### [Data extract]
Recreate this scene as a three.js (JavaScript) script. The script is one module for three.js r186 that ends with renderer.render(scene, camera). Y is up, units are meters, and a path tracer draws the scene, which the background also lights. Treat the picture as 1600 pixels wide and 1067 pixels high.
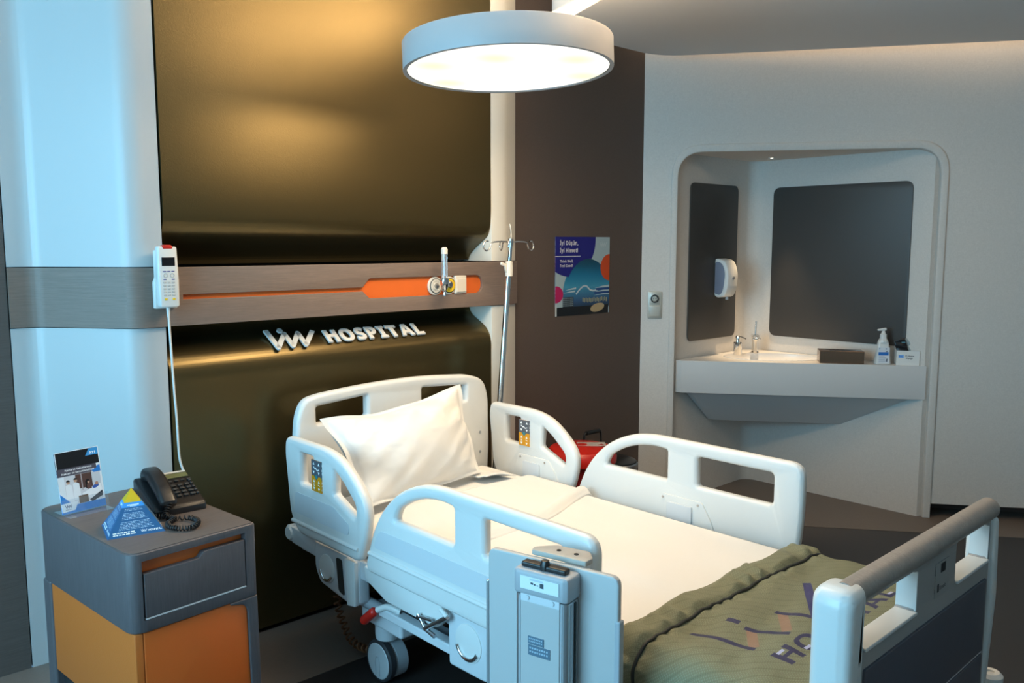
import * as THREE from 'three';
import { RoundedBoxGeometry } from 'three/addons/geometries/RoundedBoxGeometry.js';
import { ConvexGeometry } from 'three/addons/geometries/ConvexGeometry.js';
import { TextGeometry } from 'three/addons/geometries/TextGeometry.js';
import { FontLoader } from 'three/addons/loaders/FontLoader.js';
import { mergeGeometries, mergeVertices, toCreasedNormals } from 'three/addons/utils/BufferGeometryUtils.js';
import { RectAreaLightUniformsLib } from 'three/addons/lights/RectAreaLightUniformsLib.js';
import { Brush, Evaluator, SUBTRACTION } from 'three-bvh-csg';

// ---------------------------------------------------------------- camera, sky, lights, exposure
const scene = new THREE.Scene();
const camera = new THREE.PerspectiveCamera(43.72, 1600 / 1067, 0.05, 60);
camera.position.set(0, 1.6, 0);
camera.rotation.set(THREE.MathUtils.degToRad(-6.5), THREE.MathUtils.degToRad(-43.2), 0, 'YXZ');
scene.add(camera);

const renderer = new THREE.WebGLRenderer({ antialias: true });
renderer.toneMapping = THREE.LinearToneMapping;
renderer.toneMappingExposure = 1.6;
renderer.shadowMap.enabled = true;
RectAreaLightUniformsLib.init();

const SKY = new THREE.Color().setRGB(0.30, 0.60, 0.95);
scene.background = SKY;                                  // overcast blue daylight outside the window
function areaLight(color, intensity, w, h, pos, target) {
  const l = new THREE.RectAreaLight(color, intensity, w, h);
  l.position.set(...pos); l.lookAt(...target); scene.add(l); return l;
}
// daylight entering by the window in the left wall
areaLight(new THREE.Color().setRGB(0.315, 0.73, 1.0), 6.1, 2.3, 1.9, [-1.72, 1.65, -1.85], [0, 1.65, -1.85]);
const WARM = new THREE.Color().setRGB(1.0, 0.74, 0.45);
const LAMP_POS = [2.149, 2.220, -2.307];
areaLight(WARM, 11.8, 0.62, 0.62, [2.149, 2.213, -2.307], [2.139, 1.213, -2.264]);          // down light of the ring lamp
areaLight(WARM, 12, 0.54, 0.54, [2.149, 2.345, -2.307], [2.149, 3.3, -2.307]);                                // up light of the ring lamp
// ---------------------------------------------------------------- helpers
let seed = 7;
const rnd = () => { seed = (seed * 1664525 + 1013904223) >>> 0; return seed / 4294967296; };
const V = (x, y, z) => new THREE.Vector3(x, y, z);
const used = {};
function numbered(n) { if (!(n in used)) { used[n] = 0; return n; } used[n]++; return n + '_' + String(used[n]).padStart(3, '0'); }
function thing(name, label, category, pos = [0, 0, 0], rotY = 0, group) {
  const o = new THREE.Group(); o.name = numbered(name); o.position.set(...pos); o.rotation.y = rotY;
  o.userData = { label, category }; if (group) o.userData.group = group; scene.add(o); return o;
}
function struct(name) { const o = new THREE.Group(); o.name = name; o.userData = { kind: 'structure' }; scene.add(o); return o; }
function prep(g) { if (!g.attributes.normal) g.computeVertexNormals(); return g; }
// geometry in the parent's own axes
function loc(name, g, m, parent, label) {
  const o = new THREE.Mesh(prep(g), m); o.name = name; o.castShadow = o.receiveShadow = true; parent.add(o);
  if (label) o.userData.label = label; return o;
}
// geometry in world coordinates; the chain of parents has no turns
function part(name, g, m, parent, label) {
  let p = parent, off = V(0, 0, 0); while (p && p !== scene) { off.add(p.position); p = p.parent; }
  g.translate(-off.x, -off.y, -off.z); return loc(name, g, m, parent, label);
}
function smooth(g, a = 0.6) { return toCreasedNormals(g, a); }
function box(x0, y0, z0, x1, y1, z1, r = 0) {
  const w = x1 - x0, h = y1 - y0, d = z1 - z0;
  const g = r > 0 ? new RoundedBoxGeometry(w, h, d, 3, r) : new THREE.BoxGeometry(w, h, d);
  g.translate((x0 + x1) / 2, (y0 + y1) / 2, (z0 + z1) / 2); return uvm(g);
}
function uvm(g) {                                       // uv in metres by the face's main axis
  if (g.index) g = g.toNonIndexed();
  const p = g.attributes.position, uv = new Float32Array(p.count * 2), a = V(), b = V(), c = V();
  for (let i = 0; i < p.count; i += 3) {
    a.fromBufferAttribute(p, i); b.fromBufferAttribute(p, i + 1); c.fromBufferAttribute(p, i + 2);
    const n = b.clone().sub(a).cross(c.clone().sub(a)); const x = Math.abs(n.x), y = Math.abs(n.y), z = Math.abs(n.z);
    [a, b, c].forEach((q, k) => { const [u, v] = x > y && x > z ? [q.z, q.y] : y > z ? [q.x, q.z] : [q.x, q.y]; uv[(i + k) * 2] = u; uv[(i + k) * 2 + 1] = v; });
  }
  g.setAttribute('uv', new THREE.BufferAttribute(uv, 2)); return g;
}
// closed path with rounded corners: points [x, y, r]
function rpath(pts, dr = 0, T = THREE.Shape) {
  if (pts.reduce((s, p, i) => { const q = pts[(i + 1) % pts.length]; return s + p[0] * q[1] - q[0] * p[1]; }, 0) < 0) pts = [...pts].reverse();
  const s = new T(), n = pts.length;
  for (let i = 0; i < n; i++) {
    const p = pts[i], a = pts[(i + n - 1) % n], b = pts[(i + 1) % n], r = p[2] ?? dr;
    const la = Math.hypot(a[0] - p[0], a[1] - p[1]), lb = Math.hypot(b[0] - p[0], b[1] - p[1]), k = Math.min(r, la * 0.5, lb * 0.5);
    const A = [p[0] + (a[0] - p[0]) / la * k, p[1] + (a[1] - p[1]) / la * k], B = [p[0] + (b[0] - p[0]) / lb * k, p[1] + (b[1] - p[1]) / lb * k];
    i ? s.lineTo(...A) : s.moveTo(...A);
    if (k > 1e-5) s.quadraticCurveTo(p[0], p[1], ...B);
  }
  s.closePath(); return s;
}
const hole = (pts, r = 0) => rpath(pts, r, THREE.Path);
const rect = (x0, y0, x1, y1) => [[x0, y0], [x1, y0], [x1, y1], [x0, y1]];
function ext(shape, depth, bevel = 0, seg = 3, curve = 10) {   // total thickness = depth, outline kept
  const g = new THREE.ExtrudeGeometry(shape, { depth: depth - 2 * bevel, bevelEnabled: bevel > 0, bevelSize: bevel, bevelOffset: -bevel, bevelThickness: bevel, bevelSegments: seg, curveSegments: curve });
  if (bevel > 0) g.translate(0, 0, bevel);
  return smooth(g, 0.62);
}
// shape in (z, y), thickness towards -x from x = X
function extX(shape, depth, X, bevel = 0, seg = 3) { const g = ext(shape, depth, bevel, seg); g.rotateY(-Math.PI / 2); g.translate(X, 0, 0); return uvm(g); }
// shape in (x, y), thickness towards +z from z = Z
function extZ(shape, depth, Z, bevel = 0, seg = 3) { const g = ext(shape, depth, bevel, seg); g.translate(0, 0, Z); return uvm(g); }
// shape in (x, z), thickness upwards from y = Y
function extY(shape, depth, Y, bevel = 0, seg = 3) { const g = ext(shape, depth, bevel, seg); g.rotateX(Math.PI / 2); g.translate(0, Y + depth, 0); return uvm(g); }
function cyl(r0, r1, h, pos, axis = 'y', seg = 28) {
  const g = new THREE.CylinderGeometry(r1, r0, h, seg);
  if (axis === 'x') g.rotateZ(-Math.PI / 2); if (axis === 'z') g.rotateX(Math.PI / 2);
  g.translate(...pos); return g;
}
function lathe(pts, pos = [0, 0, 0], axis = 'y', seg = 32, tilt) {
  const g = new THREE.LatheGeometry(pts.map(p => new THREE.Vector2(...p)), seg);
  if (axis === 'x') g.rotateZ(-Math.PI / 2); if (axis === 'z') g.rotateX(Math.PI / 2); if (axis === '-x') g.rotateZ(Math.PI / 2);
  g.translate(...pos); return smooth(g, 0.6);
}
function tube(pts, r, seg = 60, rad = 10, closed = false, tension = 0.5) {
  const c = new THREE.CatmullRomCurve3(pts.map(p => V(...p)), closed, 'catmullrom', tension); return new THREE.TubeGeometry(c, seg, r, rad, closed);
}
function rod(a, b, r, seg = 16, r2 = r) {
  const A = V(...a), B = V(...b), d = B.clone().sub(A), g = new THREE.CylinderGeometry(r2, r, d.length(), seg);
  g.applyQuaternion(new THREE.Quaternion().setFromUnitVectors(V(0, 1, 0), d.clone().normalize())); g.translate(...A.add(B).multiplyScalar(0.5).toArray()); return g;
}
const merge = gs => mergeGeometries(gs.map(g => { const q = g.index ? g.toNonIndexed() : g.clone(); for (const k of Object.keys(q.attributes)) if (!['position', 'normal', 'uv'].includes(k)) q.deleteAttribute(k); return q; }));
function csg(a, ...bs) {
  const ev = new Evaluator(); ev.useGroups = false; ev.attributes = ['position', 'normal', 'uv'];
  let r = new Brush(a.clone()); r.updateMatrixWorld();
  for (const b of bs) { const B = new Brush(b); B.updateMatrixWorld(); r = ev.evaluate(r, B, SUBTRACTION); }
  const g = r.geometry; g.clearGroups(); return g;
}
// a cloth or cushion: f(u, v) -> [x, y, z] is its upper face, th its thickness
function cloth(f, nu, nv, th) {
  const P = [], N = [];
  for (let j = 0; j <= nv; j++) for (let i = 0; i <= nu; i++) {
    const u = i / nu, v = j / nv, e = 0.002, p = V(...f(u, v));
    const a = V(...f(Math.min(1, u + e), v)).sub(V(...f(Math.max(0, u - e), v))), b = V(...f(u, Math.min(1, v + e))).sub(V(...f(u, Math.max(0, v - e))));
    P.push(p); N.push(b.cross(a).normalize());
  }
  const pos = [], uv = [], idx = [], W = nu + 1, n = W * (nv + 1);
  for (let s = 0; s < 2; s++) for (let k = 0; k < n; k++) { const q = P[k].clone().addScaledVector(N[k], s ? -th : 0); pos.push(q.x, q.y, q.z); uv.push((k % W) / nu, Math.floor(k / W) / nv); }
  for (let j = 0; j < nv; j++) for (let i = 0; i < nu; i++) {
    const a = j * W + i, b = a + 1, c = a + W, d = c + 1;
    idx.push(a, c, b, b, c, d, n + a, n + b, n + c, n + b, n + d, n + c);
  }
  const side = (a, b) => idx.push(a, b, n + a, b, n + b, n + a);
  for (let i = 0; i < nu; i++) { side(i, i + 1); side(nv * W + i + 1, nv * W + i); }
  for (let j = 0; j < nv; j++) { side((j + 1) * W, j * W); side(j * W + nu, (j + 1) * W + nu); }
  const g = new THREE.BufferGeometry(); g.setAttribute('position', new THREE.Float32BufferAttribute(pos, 3)); g.setAttribute('uv', new THREE.Float32BufferAttribute(uv, 2)); g.setIndex(idx);
  g.computeVertexNormals(); return g;
}
const lerp = (a, b, t) => a + (b - a) * t, sst = (a, b, x) => { const t = Math.min(1, Math.max(0, (x - a) / (b - a))); return t * t * (3 - 2 * t); };
// value noise
const perm = Array.from({ length: 4096 }, () => rnd());
const h2 = (x, y) => perm[((x * 73856093) ^ (y * 19349663)) & 4095];
function vn(x, y) { const X = Math.floor(x), Y = Math.floor(y), a = sst(0, 1, x - X), b = sst(0, 1, y - Y); return lerp(lerp(h2(X, Y), h2(X + 1, Y), a), lerp(h2(X, Y + 1), h2(X + 1, Y + 1), a), b); }
const fbm = (x, y) => vn(x, y) * 0.55 + vn(x * 2.1 + 5, y * 2.1) * 0.28 + vn(x * 4.3, y * 4.3 + 9) * 0.17;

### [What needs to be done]
From the data above, work out how many lines contain the string "scene" and reply with only the number.

### [Written answer]
8